As the climate changes and the Earth’s surface warms, the oceans are absorbing the heat. However, scientists had wondered why the temperature in the Pacific Ocean was not rising when logic said it should. Where did the heat go? Over the last ten years, the rate of ocean warming slowed and even reversed a little. Climate change sceptics pointed to this, combined with the frigid polar vortex winters in the Northern Hemisphere to claim global warming was a myth. But the temperature anomaly represents a hiatus and not a permanent state. Why? What’s happening? New data suggests the heat has fallen below the surface of the Pacific and even moved into the Indian Ocean via the Indonesian Archipelago. The surface of the Pacific is cooler but NASA has discovered that a layer between 100 and 300 metres below the surface of the ocean is warming. The Indian Ocean, the planet's third largest, is definitely getting hotter and the buried warmer waters won’t stay buried forever.

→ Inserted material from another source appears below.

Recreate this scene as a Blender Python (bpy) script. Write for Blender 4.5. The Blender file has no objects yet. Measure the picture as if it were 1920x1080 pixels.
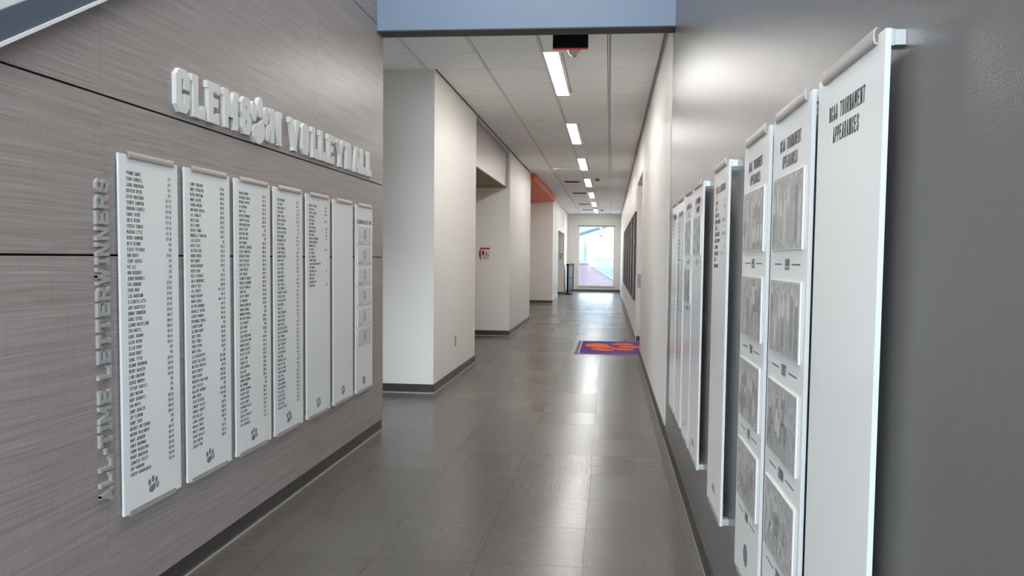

Over the last year, a powerful El Nino has raised temperatures over the Pacific and Indian oceans. The summer of 2015 set records for the area north of Australia, with related effects on the climate of the country. The “Indian Ocean Dipole” regulates the temperatures and rainfall in the Australian states of New South Wales and Victoria, where there is heavy agriculture. When the eastern Indian Ocean off Western Australia is warmer than the water off Africa, evaporation lifts water into the winds, it blows across the country and falls as rain in the southeastern states. Cooler waters mean the reverse, with a dry winter farming season.

As well as its sheep farms and deserts, Australia is also known for its coral reef, The Great Barrier Reef, and warmer oceans are threatening coral all over the world. The algae that feed the coral organisms and lend their brilliant colours die off and the coral is bleached white and dead. Mark Eakin of the American National Oceanic and Atmospheric Administration’s Coral Reef Watch fears 4,600 square miles could die in this latest bleaching event.

At the other end of the Indian Ocean from Australia lie India, Pakistan, Bangladesh, and Sri Lanka. Down the western edge, Somalia, Kenya, Tanzania, and the huge island of Madagascar; to the east, Burma and Indonesia. In the 1960s, as the Cold War escalated, the Soviets tried to secure Indian cooperation in the area. India was one of the major non-aligned nations. The then Prime Minister, Indira Ghandi, asked all the superpowers to withdraw from the Indian Ocean in order to assert the sub-continent’s economic and defence independence. This century, however, as China has begun to try to exert naval influence in the Indian Ocean and as the area faces environmental and terrorist challenges, India has to make a move. Up to 80% of the world's oil passes through the shipping lanes of the Indian Ocean, as well as commercial shipping to India and the Far East. Recently, the Indian prime minister has held talks with countries like Mauritius and the Seychelles to offer economic and military aid in return for cooperation. Incidentally, environmentalist Leonardo DiCaprio recently gave US $1 million to the Seychelles for environmental protection programs. Besides climate disasters, the region is plagued by pirates who harass commercial and tourist shipping. The European Union is making treaties with countries like Madagascar and Tanzania in order to secure prosecution of pirates, but as long as the region faces such economic trouble, piracy will continue to be a tempting choice for desperate people.

As well as tankers and modern day pirate ships, the waters of the Indian Ocean are home to an amazing variety of fish, and provide food and a livelihood for millions. Fishing in the region is regulated, however, even in remote areas but not everyone is willing to obey the rules. In 1992, the United Nations banned driftnets, which kill everything in their path, in order to protect endangered species and ensure the survival of fish stocks. Recently, the flagship of the project Sea Shepherd, the Steve Irwin, has confronted boats fishing illegally in the Indian Ocean using driftnets, sabotaging their equipment and documenting the activity to assist with prosecution. The crew of the Steve Irwin have seen dolphins, seals, and endangered bluefin tuna dead in the nets.

Overfishing, dying coral, piracy, typhoons and tsunamis are all challenges faced by the Indian Ocean and the people on its shores. There is a lot of controversial pseudo-science claiming to address to the plight of our oceans. One scientist claims that the Indian Ocean is becoming a phytoplankton desert and that is why tuna stocks have declined by 90%. In fact, the plankton is still pretty healthy and the tuna’s problems have to do with overfishing, but the solution to the “problem” was an infusion of dust into the ocean. Others have suggested dumping iron filings and fertilizers into the water to try to rebalance the ocean’s PH levels. These drastic activities could have unintended consequences, and most experts say that conservation is really our only hope.